Lo detesto, como detesto a Donald Trump o a cualquier otra persona que utilice la mentira reiterada como mecanismo de preservación del poder. Pero no puedo dejar de mirar en su dirección porque, a fin de cuentas, es otro abismo que no me devuelve la mirada. La gran ventaja de Laporta es que cada minuto que siga en el cargo nos asegura que el Barcelona no tendrá gestores profesionales, que nos ofrecerá entretenimiento del bueno en cada ventana de fichajes y que contribuirá a empeorar la reputación de nuestros rivales, pero no lo suficiente como para que El Clásico deje de serlo.
La última paliza árabe, que aún nos duele, tiene una ventaja fundamental. Eleva a Laporta a los cielos. Dicen que todo se olvida cuando entra la pelotita. Pues con cinco goles en una final, al Barcelona le da para visitar Canaletas y Laporta gana años de vigencia. Que serán, todos y cada uno de ellos, años de esplendor para nosotros. Es un precio baratísimo.
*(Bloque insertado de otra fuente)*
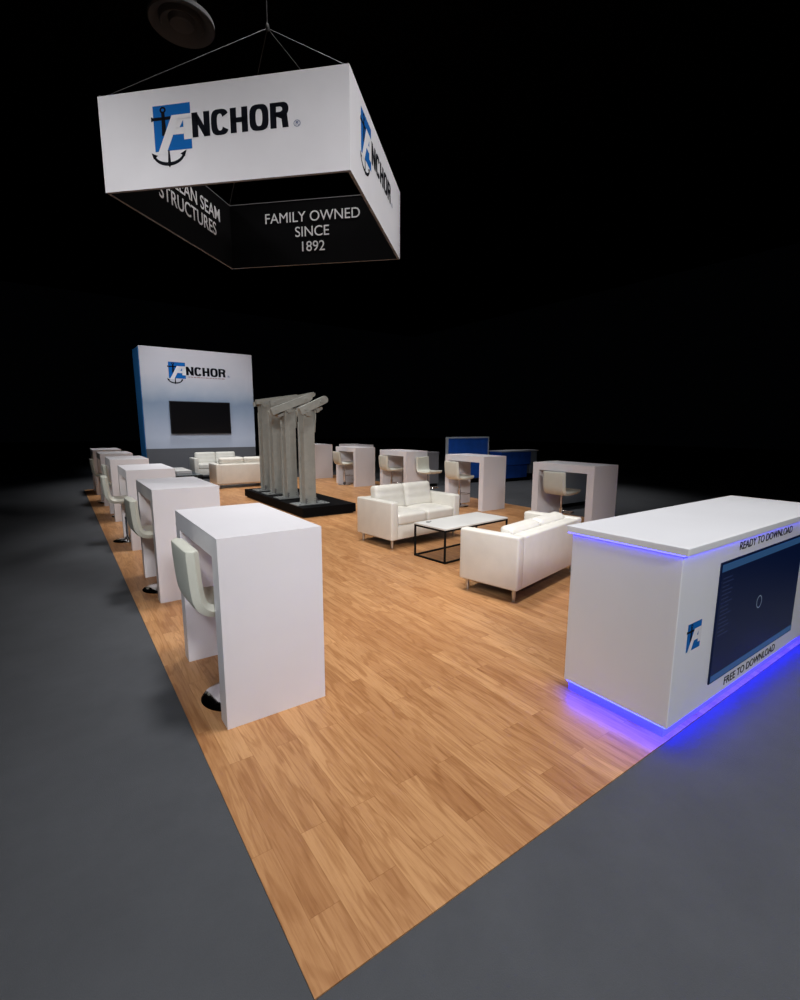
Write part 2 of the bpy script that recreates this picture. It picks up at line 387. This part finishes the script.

Hace unos años Joan dio un golpe de genio, que los tiene, poniendo frente al Bernabñeu una lona gigante que rezaba: “Ganas de volver a veros”. Nunca pensé que las ganas fueran a ser mutuas. Si le sacan de ahí y ponen a alguien serio, se morirá una parte de mí que no existió hasta que reapareció en nuestras vidas. “La porta”, en italiano o catalán, significa “la puerta”. Pues bien, Joan es una puerta de oportunidad a un futuro más brillante para el madridismo. Una invitación a seguir ganando títulos. Una gozada, en suma. Y con suerte, si todo sale bien, Laporta nos dará muchas más alegrías. Antes, claro está, de que tenga que salir del club por la ventana.